My mother also constantly takes away the Internet and my photography
hobbies whenever I get in trouble. My iPod is a great treasure to me,
mainly because of its great camera and the Internet. I can do all my
homework and talk with people all the way across the world, just with
the Internet and my little device. However, she always sees my iPod as
another punishment target.

The camera is the most-used part of my
iPod, because taking photos of clouds is my hobby. I enjoy uploading
these pictures to Instagram. However, all that connection is taken
away when she takes my iPod away, which is quite frequent.

If I have
something to do that needs the Internet, like homework, and I go to
the computer to use that, she immediately takes that away too.

The
computer and the iPod are my only means of Internet access, so I'm
screwed if I have homework to do and the Internet is taken from me.

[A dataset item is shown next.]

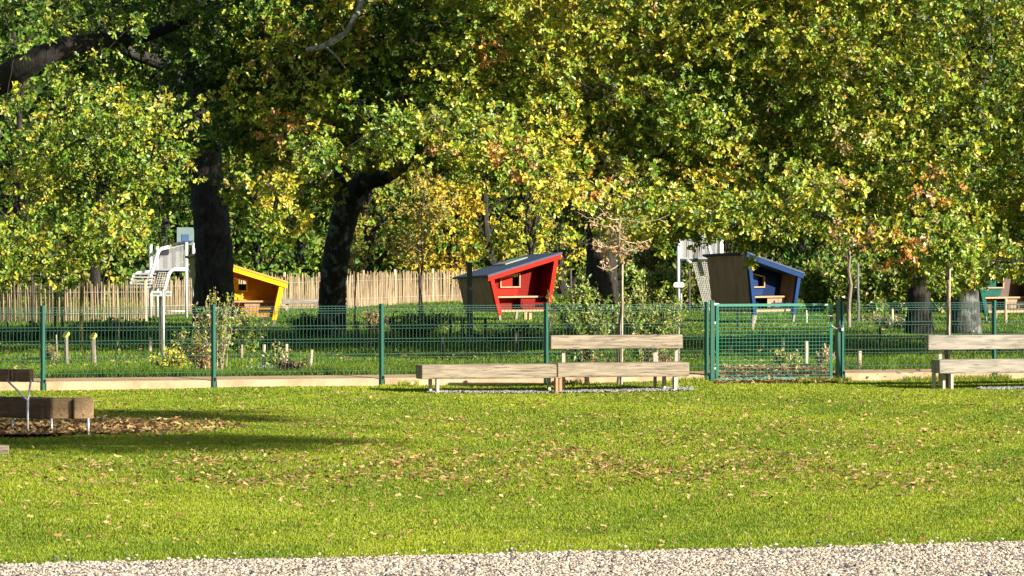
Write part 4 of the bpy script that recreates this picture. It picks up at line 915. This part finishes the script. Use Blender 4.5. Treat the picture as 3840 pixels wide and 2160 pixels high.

My mom also wants me to excel above all the other people around me
(although I do joke to myself that at school, I can do that by just
standing somewhere doing nothing), so she forces me to do
extracurricular activities. I had a tiny wish to do robotics in my
high school, but they didn't have it as an elective, only a club, so I
mainly focused on culinary (which I didn't get anyway, making me feel
worse whenever I walk into the agriscience class every day).

However,
she looked up the robotics club, a secret I'd been trying to keep from
her for a while because I HATE doing extracurricular activities at
school because I dislike socializing with people in general,
face-to-face. I have a couple close friends, but that's about it.

Now,
I HAVE to do an extracurricular activity for this school year, and I
really don't want to. It's already bad enough with that agriscience
class, full of rowdy people who even drove the teacher to her breaking
point two days ago (she just went "I'm done, I can't teach anymore,"
and shut off our lesson).

There's not really any activity I want to
join, but I'm stuck with only a couple days left to decide.
I also feel as though all my areas of privacy are invaded by both
parents. I understand that they need to monitor what their children
are doing on social networks (which 75% of parents today probably
aren't), but it's too much for me.

My parents constantly spy on me
while I'm on my iPod or computer, and confront me if they see
something that looks even remotely suspicious. My dad has an Instagram
account to see what my brother and I are doing, which isn't bad at
all.

However, he feels like he isn't diving deep enough into his
parental duties, so at some points he tricks me into giving it to him
to "look at." The first day with my new, awesome iPod, he said, "Can I
look at it?" so I have it to him, not thinking anything would happen.
When I came over, I saw him looking through all my followers' pictures
and all my apps.

Another point, my mom was "cleaning my room" while I
was at school. I keep many journals and write strange stories (my most
recurring character is "June," a four-year-old hedgehog genius that
makes inventions and hacking programs). I hate sharing my work with my
family. I don't know why, I just don't like it. It's even hard for me
to tell them how I do at schoolwork. So, my mom looks through all my
journals and reads everything. A week later, my brother tells me that
she did so. She never told me anything about this.

She also goes
through my email and questions me on certain accounts I made, like I
got an account for a file-sharing site called 4shared that I could
download files called IPS patches from there. (An IPS patch is a hack
of a game made into a patch you can apply to a rom of a game.) I had
no idea she even went through my emails.

Thanks very much for reading. Is there anything I could do?